Jasmina Kadra racconta ricorrendo ad uno stile poetico anche le situazioni più drammatiche, quelle che affondano chi le vive nel buco nero e buio dell’esistenza.
E’ questo ciò a cui va incontro il dott. Amin Jaafari, giovane chirurgo israeliano di origine araba, quel maledetto giorno in cui la moglie, la dolcissima e amata Sihem, si fa esplodere in un affollato ristorante di Tel-Aviv, distruggendo il suo bellissimo corpo assieme alla bomba che nascondeva sotto la veste, a simulare una gravidanza mai vissuta.
Amin opera e soccorre per tutto il giorno le vittime dell’attentato, ignaro di esserne coinvolto fino alla nausea. Ed è proprio un senso di vomito e di smarrimento a coglierlo quando, durante la notte, un amico poliziotto è costretto a rivelargli l’identità kamikaze della moglie.

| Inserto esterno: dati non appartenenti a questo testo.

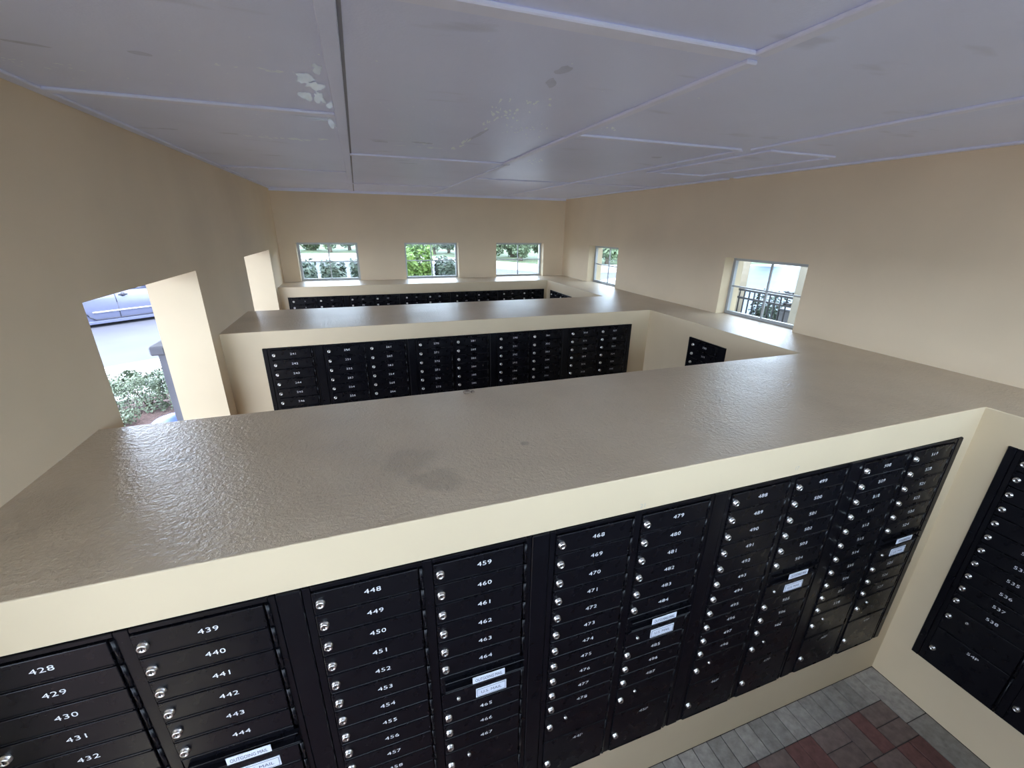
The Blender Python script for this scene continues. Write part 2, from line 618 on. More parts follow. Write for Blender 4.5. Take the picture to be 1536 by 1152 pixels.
fl = MB()
for cx, cy, lx, ly, an, n in ((1.030, 0.83, 0.030, 0.060, 0.1, 3), (1.055, 0.90, 0.022, 0.050, 0.3, 3), (1.015, 1.08, 0.026, 0.080, 0.05, 3),
                              (1.060, 1.05, 0.016, 0.10, 0.05, 3), (1.085, 1.18, 0.014, 0.06, 0.1, 2), (1.085, 0.70, 0.014, 0.04, 0.1, 3),
                              (1.085, 1.55, 0.014, 0.12, 0.05, 3), (1.03, 1.47, 0.06, 0.010, 0.0, 3), (0.95, 1.425, 0.07, 0.006, 0.02, 1)):
    for q in range(n):
        jag(fl, cx + random.uniform(-.012, .012), cy + random.uniform(-.04, .04), lx, ly, an + random.uniform(-.2, .2), M['flake'], 0.001 + 0.0004 * q,
            random.uniform(-0.02, 0.02) * lx, 17, 0.55, random.uniform(0, 0.012))
for cx, cy, sx, sy, n, lx, ly, an in ((0.93, 0.775, 0.03, 0.012, 9, 0.018, 0.006, 0.3), (0.80, 2.10, 0.14, 0.03, 22, 0.035, 0.012, 0.9),
                                      (1.0, 2.03, 0.04, 0.02, 8, 0.03, 0.012, 0.7), (1.86, 1.03, 0.06, 0.10, 16, 0.035, 0.010, 1.2),
                                      (1.92, 0.80, 0.06, 0.06, 9, 0.03, 0.008, 1.2), (1.83, 1.9, 0.03, 0.16, 8, 0.07, 0.012, 1.45),
                                      (1.82, 1.25, 0.02, 0.10, 6, 0.05, 0.010, 1.4), (1.76, 0.9, 0.03, 0.12, 9, 0.03, 0.006, 1.3),
                                      (2.05, 1.35, 0.12, 0.22, 26, 0.022, 0.006, 1.2), (2.50, 2.35, 0.08, 0.12, 12, 0.03, 0.008, 0.9),
                                      (2.44, 1.1, 0.05, 0.05, 5, 0.03, 0.008, 1.2), (1.58, 1.92, 0.10, 0.06, 14, 0.014, 0.006, 0.3),
                                      (1.62, 2.05, 0.14, 0.015, 8, 0.05, 0.008, 0.0), (0.30, 1.0, 0.2, 0.06, 12, 0.010, 0.005, 0.5),
                                      (0.77, 0.78, 0.03, 0.01, 3, 0.015, 0.007, 0.0), (1.5, 1.3, 0.3, 0.4, 22, 0.007, 0.004, 0.4),
                                      (0.75, 1.7, 0.25, 0.3, 16, 0.007, 0.004, 0.4), (1.7, 2.65, 0.3, 0.1, 10, 0.03, 0.006, 0.0),
                                      (1.0, 1.2, 1.1, 1.3, 110, 0.006, 0.004, 0.4), (2.9, 1.2, 0.8, 1.0, 40, 0.006, 0.004, 0.4),
                                      (0.13, 0.98, 0.06, 0.05, 10, 0.008, 0.005, 0.5)):
    for q in range(n):
        jag(fl, random.gauss(cx, sx * 0.6), random.gauss(cy, sy * 0.6), lx * random.uniform(.4, 1.2), ly * random.uniform(.5, 1.2),
            an + random.uniform(-.2, .2), M['sliver'], 0.0015, random.uniform(-0.03, 0.03) * lx, 9, 0.6, random.uniform(0.0, 0.06))
for cx, cy, lx, ly, an in ((0.288, 0.79, .06, .02, .2), (0.572, 0.76, .04, .025, .3), (1.843, 0.415, .03, .05, 0.2), (1.86, 0.55, .025, .06, -.3),
                           (0.207, 2.065, .06, .02, 0), (0.511, 2.07, .07, .02, 0), (1.338, 1.974, .06, .03, 0), (1.849, 1.55, .02, .2, .08),
                           (3.25, 1.8, .05, .04, 0), (0.6, 2.9, .09, .02, 0), (1.6, 2.9, .12, .02, 0),
                           (1.585, 1.913, .085, .03, 0)):
    jag(fl, cx, cy, lx, ly, an, M['stain'], 0.0007, 0, 12, 0.4)
ceil_o = bpy.data.objects['ceiling']
fo = fl.obj('peeling_paint', ceil_o)
fo['kind'] = 'stuff'
fo['label'] = 'bare white patches and curled slivers of torn paint'

# pavers: grey border around a basket weave of dark red bricks, one mesh for the floor
fm = MB()
fm.box(-WT, W, YF, YB, -0.12, -0.006, M['joint'])
cols = []


def paver(x0, x1, y0, y1, col):
    g = 0.0022
    dz = random.uniform(-0.0015, 0.001)
    n0 = len(fm.bm.faces)
    fm.box(x0 + g, x1 - g, y0 + g, y1 - g, -0.03, dz, M['brick'], 0.0025)
    fm.bm.faces.ensure_lookup_table()
    k = scl(col, random.uniform(0.82, 1.18))
    lay = fm.bm.loops.layers.float_color.get('paver_colour') or fm.bm.loops.layers.float_color.new('paver_colour')
    for f in fm.bm.faces[n0:]:
        for lp in f.loops:
            lp[lay] = (*k, 1)


fm.bm.loops.layers.float_color.new('paver_colour')
GREY, RED = (0.34, 0.325, 0.30), (0.17, 0.08, 0.072)
for ya, yb in ((-1.81, Y1), (Y1B, Y2), (Y2B, Y3)):
    x = -0.0
    while x < XR - 0.24:
        paver(x, x + 0.102, yb - 0.168, yb, GREY)
        paver(x, x + 0.102, ya, ya + 0.168, GREY)
        x += 0.102
    xe = x
    y = yb
    while y > ya + 0.01:
        y2 = max(y - 0.31, ya)
        paver(xe, XR, y2, y, GREY)
        y = y2
    q = 0.206
    j = 0
    y = yb - 0.168
    while y > ya + 0.17:
        i = 0
        x = xe
        while x > 0.01:
            x2 = max(x - q, 0)
            y2 = max(y - q, ya + 0.168)
            c = lambda: RED if random.random() < 0.72 else (0.20, 0.15, 0.135)
            if (i + j) % 2:
                xm = (x + x2) / 2
                paver(x2, xm, y2, y, c()); paver(xm, x, y2, y, c())
            else:
                ym = (y + y2) / 2
                paver(x2, x, y2, ym, c()); paver(x2, x, ym, y, c())
            i += 1
            x = x2
        j += 1
        y = y2
structure(fm.obj('floor'))


# ------------------------------------------------------------------ windows (frame, two muntins, pane)
def window(n, axis, at, a0, a1, z0, z1, sgn):
    """axis 'x': wall runs along x at y = at; axis 'y': along y at x = at; sgn points outdoors."""
    f0, f1 = (at + sgn * 0.115, at + sgn * 0.155) if sgn > 0 else (at + sgn * 0.155, at + sgn * 0.115)
    c0, c1 = f0 + 0.012, f1 - 0.012

    def bx(mb, p0, p1, d0, d1, q0, q1, mat, bev=0.002):
        if axis == 'x':
            mb.box(p0, p1, d0, d1, q0, q1, mat, bev)
        else:
            mb.box(d0, d1, p0, p1, q0, q1, mat, bev)
    fr = MB()
    w = 0.032
    bx(fr, a0, a0 + w, f0, f1, z0, z1, M['alu'])
    bx(fr, a1 - w, a1, f0, f1, z0, z1, M['alu'])
    bx(fr, a0 + w, a1 - w, f0, f1, z0, z0 + w, M['alu'])
    bx(fr, a0 + w, a1 - w, f0, f1, z1 - w, z1, M['alu'])
    o = structure(fr.obj('window_%d' % n))
    am, zm = (a0 + a1) / 2, (z0 + z1) / 2
    mu = MB()
    bx(mu, am - 0.008, am + 0.008, c0, c1, z0 + w, z1 - w, M['alu'], 0)
    mu.obj('muntin', o)
    mu = MB()
    bx(mu, a0 + w, a1 - w, c0 + 0.001, c1 - 0.001, zm - 0.008, zm + 0.008, M['alu'], 0)
    mu.obj('muntin', o)
    pn = MB()
    cm = (c0 + c1) / 2
    bx(pn, a0 + w, a1 - w, cm - 0.002, cm + 0.002, z0 + w, z1 - w, M['glass'], 0)
    pn.obj('pane', o)
    out = at + sgn * 0.25
    if axis == 'x':
        portal('sky_portal', (am, out, zm), (PI / 2 if sgn > 0 else -PI / 2, 0, 0) if sgn < 0 else (-PI / 2, 0, 0), a1 - a0, z1 - z0)
    else:
        portal('sky_portal', (out, am, zm), (0, PI / 2, 0), z1 - z0, a1 - a0)


n = 1
for a0, a1 in win_back:
    window(n, 'x', YB, a0, a1, T, win_top, 1)
    n += 1
for a0, a1 in win_right[::-1]:
    window(n, 'y', W, a0, a1, T, win_top, 1)
    n += 1
for a0, a1 in win_front_added:
    window(n, 'x', YF, a0, a1, T, win_front_added_top, -1)
    n += 1
for a0, a1 in doors_y:
    portal('sky_portal', (-WT + 0.03, (a0 + a1) / 2, OPEN_TOP / 2), (0, -PI / 2, 0), OPEN_TOP, a1 - a0)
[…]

Completamente svuotato di ogni senso della realtà, incredulo e disorientato, inizia un percorso piuttosto pericoloso e ostico per giungere a capire il gesto di Sihem. Si scontra così con un mondo duro e impenetrabile come il muro del fanatismo, un muro che divide ed emargina, delimita ma anche annulla individui ed esistenze. Esplora luoghi infernali come la città di Jenin, alla ricerca di un perché che dia pace al suo cuore disperato.
Il tema del doppio, sicuramente non nuovo nella narrativa, affiora in questo volume “L’attentatrice”, edizione Mondadori 2007, in veste piuttosto originale, portando a galla la consapevolezza di come sia difficile conoscere quanti camminano al nostro fianco ogni giorno. La scoperta che Sihem portasse dentro un universo diverso dal suo, che avesse finalità esistenziali così grandi da superare il loro amore e i loro sogni, getta Amin nello sgomento: la donna dolce e tenera che conosceva ne nascondeva un’altra, feroce e violenta, a lui totalmente sconosciuta.
Ciò che tormenta la sua coscienza è non aver colto nessun segnale di avvertimento, né aver letto nei gesti, nelle parole o anche solo negli sguardi della giovane una richiesta di aiuto. Difficile sopravvivere a questi pensieri che, come il dramma che li ha generati, si annidano alla radice del suo cervello fino ad accostarlo ad una sorta di follia.
Tanti i quesiti che ancora una volta Kadra ci offre sul “piatto d’argento”, l’argento luccicante delle numerosissime metafore senza le quali non riuscirebbe a fornirci quadri così drasticamente umani, profondamente psicologici e coinvolgenti. La consueta raffinatezza lessicale concorre a strutturare una forma scorrevole, quasi scivolosa nonostante le ruvide pieghe degli eventi. Un intreccio di sentimenti trafitti, di progetti distrutti sotto il rombo di una bomba, la stessa che Sihem portava, fieramente convinta, sotto il vestito, dopo aver abbracciato, la notte prima, il suo compagno Amin per lasciargli l’ultima traccia del suo sincero, ma incomprensibile amore.
Approcciarsi a J. Kadra è un immenso piacere, un’esperienza letteraria a cui un buon lettore non può sottrarsi, è un appagamento culturale per la qualità e l’attualità dei temi trattati. Il suo stile è lirica narrativa; lui stesso in più occasioni ha ammesso di avere origine da una tribu africana di poeti: imprinting ottimamente riuscito.